* Start *

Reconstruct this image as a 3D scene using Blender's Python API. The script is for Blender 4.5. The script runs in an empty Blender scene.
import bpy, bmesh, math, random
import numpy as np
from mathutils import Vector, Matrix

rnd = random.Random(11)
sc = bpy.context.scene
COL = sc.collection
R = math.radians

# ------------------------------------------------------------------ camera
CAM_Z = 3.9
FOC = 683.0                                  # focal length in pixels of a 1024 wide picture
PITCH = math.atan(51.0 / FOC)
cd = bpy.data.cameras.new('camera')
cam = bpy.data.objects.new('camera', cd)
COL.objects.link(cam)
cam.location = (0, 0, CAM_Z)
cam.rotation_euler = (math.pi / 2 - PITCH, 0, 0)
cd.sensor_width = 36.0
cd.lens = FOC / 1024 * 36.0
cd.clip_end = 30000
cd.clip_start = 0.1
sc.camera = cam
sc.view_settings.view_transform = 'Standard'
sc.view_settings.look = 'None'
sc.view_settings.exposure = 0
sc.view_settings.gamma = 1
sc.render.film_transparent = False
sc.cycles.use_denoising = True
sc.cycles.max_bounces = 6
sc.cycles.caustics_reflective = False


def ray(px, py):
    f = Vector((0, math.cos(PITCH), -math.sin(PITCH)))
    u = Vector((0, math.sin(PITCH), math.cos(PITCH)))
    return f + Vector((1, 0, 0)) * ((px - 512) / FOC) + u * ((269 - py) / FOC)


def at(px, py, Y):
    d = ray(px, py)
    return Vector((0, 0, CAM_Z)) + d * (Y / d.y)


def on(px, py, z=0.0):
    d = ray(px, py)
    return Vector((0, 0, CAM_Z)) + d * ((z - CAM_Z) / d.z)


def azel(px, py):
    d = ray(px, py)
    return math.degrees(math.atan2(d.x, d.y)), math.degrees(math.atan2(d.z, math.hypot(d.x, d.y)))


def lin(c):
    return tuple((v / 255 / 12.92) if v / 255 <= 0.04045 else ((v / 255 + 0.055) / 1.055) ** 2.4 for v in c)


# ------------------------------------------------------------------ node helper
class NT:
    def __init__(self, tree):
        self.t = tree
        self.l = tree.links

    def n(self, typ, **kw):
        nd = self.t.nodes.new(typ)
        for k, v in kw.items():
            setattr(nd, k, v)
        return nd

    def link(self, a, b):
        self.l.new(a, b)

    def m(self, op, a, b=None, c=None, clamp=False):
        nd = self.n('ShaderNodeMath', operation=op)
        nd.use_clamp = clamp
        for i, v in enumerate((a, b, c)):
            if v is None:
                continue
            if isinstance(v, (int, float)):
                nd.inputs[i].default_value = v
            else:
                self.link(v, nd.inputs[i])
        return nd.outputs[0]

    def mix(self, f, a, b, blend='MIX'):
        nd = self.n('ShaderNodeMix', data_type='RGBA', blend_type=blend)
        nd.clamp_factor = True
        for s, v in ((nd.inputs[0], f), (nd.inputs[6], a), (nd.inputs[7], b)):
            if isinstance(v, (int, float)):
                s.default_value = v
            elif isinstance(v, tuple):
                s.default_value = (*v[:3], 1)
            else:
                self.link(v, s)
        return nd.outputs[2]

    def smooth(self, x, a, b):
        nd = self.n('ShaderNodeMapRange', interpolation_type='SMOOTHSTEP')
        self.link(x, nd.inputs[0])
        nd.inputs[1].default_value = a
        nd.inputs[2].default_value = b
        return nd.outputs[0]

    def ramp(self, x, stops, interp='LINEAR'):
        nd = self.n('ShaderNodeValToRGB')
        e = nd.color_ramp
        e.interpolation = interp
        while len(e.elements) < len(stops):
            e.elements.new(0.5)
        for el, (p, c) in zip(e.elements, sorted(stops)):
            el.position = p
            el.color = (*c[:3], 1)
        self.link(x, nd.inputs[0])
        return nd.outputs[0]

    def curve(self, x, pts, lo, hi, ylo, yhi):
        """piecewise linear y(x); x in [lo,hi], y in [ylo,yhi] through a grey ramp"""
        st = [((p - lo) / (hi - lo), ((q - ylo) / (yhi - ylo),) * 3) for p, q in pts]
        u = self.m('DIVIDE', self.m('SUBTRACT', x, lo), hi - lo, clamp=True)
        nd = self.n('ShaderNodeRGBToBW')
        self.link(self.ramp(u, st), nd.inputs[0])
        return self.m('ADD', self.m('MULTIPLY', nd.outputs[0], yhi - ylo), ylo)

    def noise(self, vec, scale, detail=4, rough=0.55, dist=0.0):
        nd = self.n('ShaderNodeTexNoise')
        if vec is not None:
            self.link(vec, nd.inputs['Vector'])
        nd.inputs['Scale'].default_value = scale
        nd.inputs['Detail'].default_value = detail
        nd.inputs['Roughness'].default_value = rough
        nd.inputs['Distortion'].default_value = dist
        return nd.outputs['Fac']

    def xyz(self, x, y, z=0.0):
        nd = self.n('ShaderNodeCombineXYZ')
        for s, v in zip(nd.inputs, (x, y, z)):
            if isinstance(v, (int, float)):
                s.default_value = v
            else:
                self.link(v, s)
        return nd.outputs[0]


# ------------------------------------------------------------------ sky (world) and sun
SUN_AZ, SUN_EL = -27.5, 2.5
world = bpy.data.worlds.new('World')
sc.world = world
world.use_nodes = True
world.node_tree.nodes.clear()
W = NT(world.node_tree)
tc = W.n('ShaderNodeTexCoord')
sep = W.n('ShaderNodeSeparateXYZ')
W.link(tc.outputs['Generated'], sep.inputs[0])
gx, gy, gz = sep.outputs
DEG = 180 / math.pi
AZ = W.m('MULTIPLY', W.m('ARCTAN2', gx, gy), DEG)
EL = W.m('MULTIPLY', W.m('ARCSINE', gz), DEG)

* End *

### WRITTEN REQUEST
Write down every line of the data exactly as it appears above.

### SOLUTION TO THE EXERCISE
Reconstruct this image as a 3D scene using Blender's Python API. The script is for Blender 4.5. The script runs in an empty Blender scene.
import bpy, bmesh, math, random
import numpy as np
from mathutils import Vector, Matrix

rnd = random.Random(11)
sc = bpy.context.scene
COL = sc.collection
R = math.radians

# ------------------------------------------------------------------ camera
CAM_Z = 3.9
FOC = 683.0                                  # focal length in pixels of a 1024 wide picture
PITCH = math.atan(51.0 / FOC)
cd = bpy.data.cameras.new('camera')
cam = bpy.data.objects.new('camera', cd)
COL.objects.link(cam)
cam.location = (0, 0, CAM_Z)
cam.rotation_euler = (math.pi / 2 - PITCH, 0, 0)
cd.sensor_width = 36.0
cd.lens = FOC / 1024 * 36.0
cd.clip_end = 30000
cd.clip_start = 0.1
sc.camera = cam
sc.view_settings.view_transform = 'Standard'
sc.view_settings.look = 'None'
sc.view_settings.exposure = 0
sc.view_settings.gamma = 1
sc.render.film_transparent = False
sc.cycles.use_denoising = True
sc.cycles.max_bounces = 6
sc.cycles.caustics_reflective = False


def ray(px, py):
    f = Vector((0, math.cos(PITCH), -math.sin(PITCH)))
    u = Vector((0, math.sin(PITCH), math.cos(PITCH)))
    return f + Vector((1, 0, 0)) * ((px - 512) / FOC) + u * ((269 - py) / FOC)


def at(px, py, Y):
    d = ray(px, py)
    return Vector((0, 0, CAM_Z)) + d * (Y / d.y)


def on(px, py, z=0.0):
    d = ray(px, py)
    return Vector((0, 0, CAM_Z)) + d * ((z - CAM_Z) / d.z)


def azel(px, py):
    d = ray(px, py)
    return math.degrees(math.atan2(d.x, d.y)), math.degrees(math.atan2(d.z, math.hypot(d.x, d.y)))


def lin(c):
    return tuple((v / 255 / 12.92) if v / 255 <= 0.04045 else ((v / 255 + 0.055) / 1.055) ** 2.4 for v in c)


# ------------------------------------------------------------------ node helper
class NT:
    def __init__(self, tree):
        self.t = tree
        self.l = tree.links

    def n(self, typ, **kw):
        nd = self.t.nodes.new(typ)
        for k, v in kw.items():
            setattr(nd, k, v)
        return nd

    def link(self, a, b):
        self.l.new(a, b)

    def m(self, op, a, b=None, c=None, clamp=False):
        nd = self.n('ShaderNodeMath', operation=op)
        nd.use_clamp = clamp
        for i, v in enumerate((a, b, c)):
            if v is None:
                continue
            if isinstance(v, (int, float)):
                nd.inputs[i].default_value = v
            else:
                self.link(v, nd.inputs[i])
        return nd.outputs[0]

    def mix(self, f, a, b, blend='MIX'):
        nd = self.n('ShaderNodeMix', data_type='RGBA', blend_type=blend)
        nd.clamp_factor = True
        for s, v in ((nd.inputs[0], f), (nd.inputs[6], a), (nd.inputs[7], b)):
            if isinstance(v, (int, float)):
                s.default_value = v
            elif isinstance(v, tuple):
                s.default_value = (*v[:3], 1)
            else:
                self.link(v, s)
        return nd.outputs[2]

    def smooth(self, x, a, b):
        nd = self.n('ShaderNodeMapRange', interpolation_type='SMOOTHSTEP')
        self.link(x, nd.inputs[0])
        nd.inputs[1].default_value = a
        nd.inputs[2].default_value = b
        return nd.outputs[0]

    def ramp(self, x, stops, interp='LINEAR'):
        nd = self.n('ShaderNodeValToRGB')
        e = nd.color_ramp
        e.interpolation = interp
        while len(e.elements) < len(stops):
            e.elements.new(0.5)
        for el, (p, c) in zip(e.elements, sorted(stops)):
            el.position = p
            el.color = (*c[:3], 1)
        self.link(x, nd.inputs[0])
        return nd.outputs[0]

    def curve(self, x, pts, lo, hi, ylo, yhi):
        """piecewise linear y(x); x in [lo,hi], y in [ylo,yhi] through a grey ramp"""
        st = [((p - lo) / (hi - lo), ((q - ylo) / (yhi - ylo),) * 3) for p, q in pts]
        u = self.m('DIVIDE', self.m('SUBTRACT', x, lo), hi - lo, clamp=True)
        nd = self.n('ShaderNodeRGBToBW')
        self.link(self.ramp(u, st), nd.inputs[0])
        return self.m('ADD', self.m('MULTIPLY', nd.outputs[0], yhi - ylo), ylo)

    def noise(self, vec, scale, detail=4, rough=0.55, dist=0.0):
        nd = self.n('ShaderNodeTexNoise')
        if vec is not None:
            self.link(vec, nd.inputs['Vector'])
        nd.inputs['Scale'].default_value = scale
        nd.inputs['Detail'].default_value = detail
        nd.inputs['Roughness'].default_value = rough
        nd.inputs['Distortion'].default_value = dist
        return nd.outputs['Fac']

    def xyz(self, x, y, z=0.0):
        nd = self.n('ShaderNodeCombineXYZ')
        for s, v in zip(nd.inputs, (x, y, z)):
            if isinstance(v, (int, float)):
                s.default_value = v
            else:
                self.link(v, s)
        return nd.outputs[0]


# ------------------------------------------------------------------ sky (world) and sun
SUN_AZ, SUN_EL = -27.5, 2.5
world = bpy.data.worlds.new('World')
sc.world = world
world.use_nodes = True
world.node_tree.nodes.clear()
W = NT(world.node_tree)
tc = W.n('ShaderNodeTexCoord')
sep = W.n('ShaderNodeSeparateXYZ')
W.link(tc.outputs['Generated'], sep.inputs[0])
gx, gy, gz = sep.outputs
DEG = 180 / math.pi
AZ = W.m('MULTIPLY', W.m('ARCTAN2', gx, gy), DEG)
EL = W.m('MULTIPLY', W.m('ARCSINE', gz), DEG)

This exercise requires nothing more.